With global poverty on the decline and rising prosperity across the world even this may one day run out as an issue. Already the days of G-7/IMF/World Bank protests seem like a fading memory, with climate change perhaps the heir apparent.

These people don't know what they're fighting for or against, but rest assured, they will continue the struggle.

2 comments:

Josh said...

The selfishness of people like this is apparent in the causes they chose. It is always about only about them and not truly about helping anyone else. Ironically, many of these types claim that is the problem with capitalism or the Western ills they rally against.

Even small contributions to the fight against AIDS, Malaria or extreme hunger and poverty in the third world helps so many people. Yet so many of these people who yearn for the good fights of the past focus their efforts on Global Warming or the latest cause celebre.

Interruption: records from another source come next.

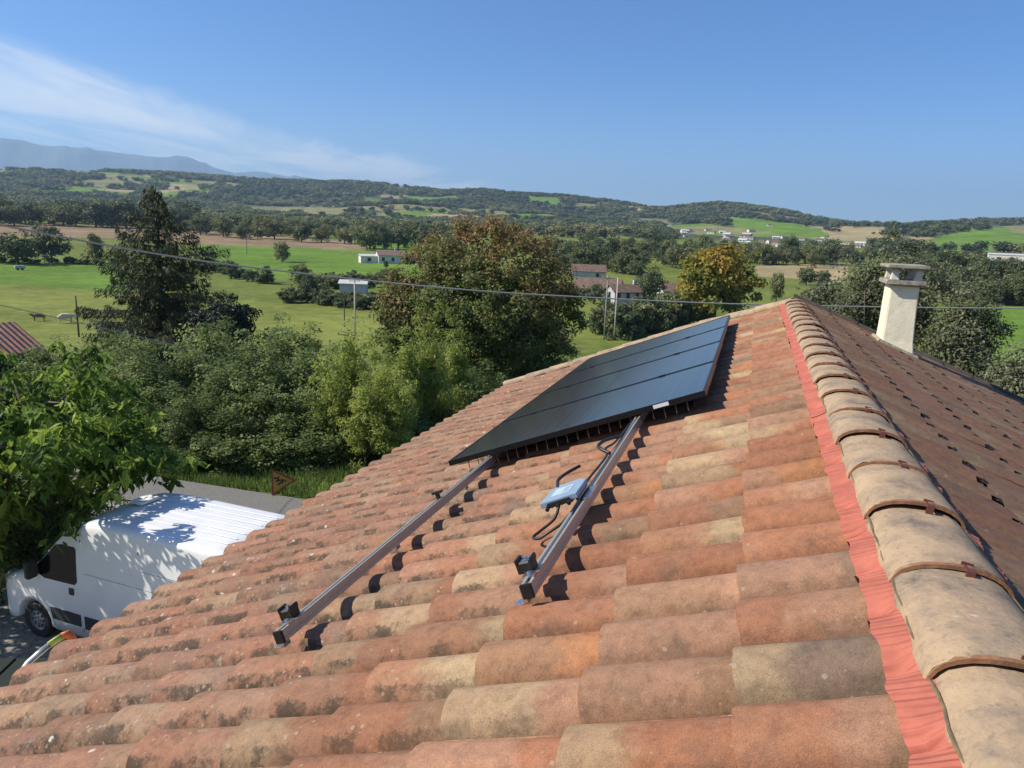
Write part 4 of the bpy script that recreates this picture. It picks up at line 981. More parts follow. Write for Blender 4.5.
# thicket along the lane: separate shrubs of four habits
def shrub_tpl(seed, mat, nc, per, ll, lw, rad, clump, tf=0, four=False):
    P, o_, t_, C = crown_points(seed, nc, per, rad, (0, 0, rad[2]*.95), clump, .75, .35)
    return leaf_cloud('crown', LEAF[mat], P, o_, ll, lw, t_+tf, four=four, seed=seed), trunk_mesh(seed, rad[2]*2, .05, (0, 0, rad[2]*.95), rad, 7, z_fork=.12)
ST = [shrub_tpl(61, 'hedge', 200, 85, .115, .07, (1.7, 1.6, 2.2), .36), shrub_tpl(62, 'hedge', 210, 85, .11, .065, (1.5, 1.5, 2.5), .36, .04), shrub_tpl(63, 'hedge', 190, 85, .12, .08, (1.9, 1.7, 1.9), .40, .08)]
BT_ = [shrub_tpl(64, 'bamboo', 120, 80, .15, .045, (.85, .85, 2.5), .34), shrub_tpl(65, 'bamboo', 130, 80, .14, .05, (1.0, 1.0, 2.2), .36, -.08)]
def thicket(lst, tpls, name, label, group, cat='shrub', rows=None):
    lst = sorted(lst); cnt_ = {}
    for px, ytop, depth, w in lst:
        tp = tpls[random.randrange(len(tpls))]; row = ''
        if rows: row = next(nm for lim, nm in rows if depth < lim)
        i = cnt_.get(row, 0); cnt_[row] = i+1
        c2, _, zt, _ = span(px-10, px+10, ytop, ytop+50, depth); g = float(height(c2[0], c2[1])); h = zt-g
        zmax = max(v.co.z for v in tp[1].vertices)*1.12
        tree(name, label + (' ' + row if row else '') + ', ' + ordinal(i) + ' from the left', cat, (c2[0], c2[1], g-.1), tp[0], tp[1], group, (w, w, h/zmax), random.uniform(0, 6.28), random.uniform(.06, .22) if cat == 'bamboo' else random.uniform(-.1, .1))
thicket([(150, 352, 29, 1.2), (185, 345, 31, 1.2), (215, 338, 33, 1.3), (245, 332, 34, 1.4), (275, 336, 33, 1.3), (305, 340, 32, 1.3), (330, 350, 30, 1.2), (205, 366, 28, 1.15), (235, 360, 28, 1.2), (268, 362, 27.6, 1.2), (300, 364, 27.6, 1.2), (330, 368, 28, 1.15), (355, 378, 27, 1.1),
         (222, 400, 26.0, .9), (252, 398, 25.6, .9), (284, 394, 25.6, .95), (314, 398, 25.6, .95), (342, 404, 25.8, .9), (372, 412, 25.6, .85), (130, 366, 29, 1.2), (110, 350, 36, 1.3), (80, 350, 39, 1.4), (40, 352, 41, 1.3), (165, 392, 27, 1.0), (193, 402, 26, .9), (400, 398, 27, 1.0), (440, 398, 29, 1.1), (420, 410, 26.5, .9),
         (232, 428, 25.1, 1.0), (262, 432, 25.0, 1.0), (296, 428, 25.0, 1.05), (330, 430, 25.1, 1.0), (205, 430, 25.2, .95)],
        ST, 'thicket_shrub', 'leafy green thicket shrub', 'shrubs of the roadside thicket', rows=[(25.3, 'low at the verge of the lane'), (26.6, 'in the front row by the lane'), (30.5, 'in the middle row behind the lane'), (99, 'in the back row below the meadow')])
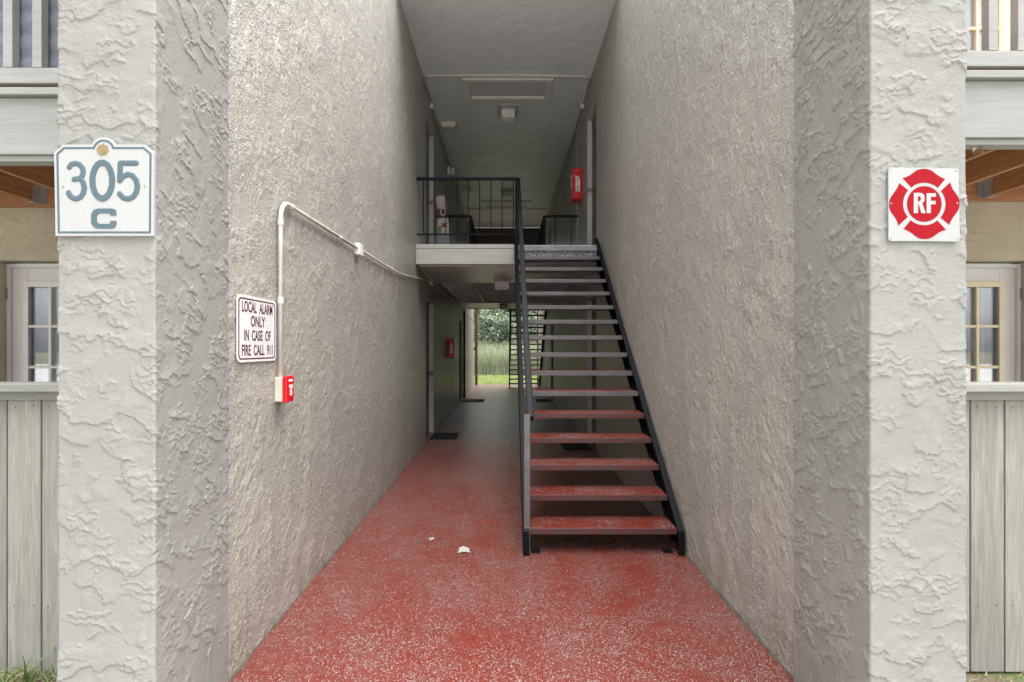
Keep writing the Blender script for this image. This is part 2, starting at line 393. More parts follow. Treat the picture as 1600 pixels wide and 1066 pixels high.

People make a living attending UN summits that cost tens of thousands of dollars. They travel to top destinations to discuss how to save the world with conferences held at 5-star hotels. Many try and write books or appear on TV. This is generalization and simplification of course, but as much as 70% of the population live on less than a $1 / day in parts of Africa it is difficult to believe that headline seekers are truly trying to help others, rather than help themselves.

Anonymous said...

The Shock Doctrine is the most thoroughly discredited public policy book of the last 10 years. It’s been destroyed by right-wing statists, left-wing statists (e.g., the New Republic), and even non-statists (e.g., Cato). It is truly astounding that anyone still takes this woman seriously. She’s just the kind of smiley-faced-statist that George Carlin warned us about.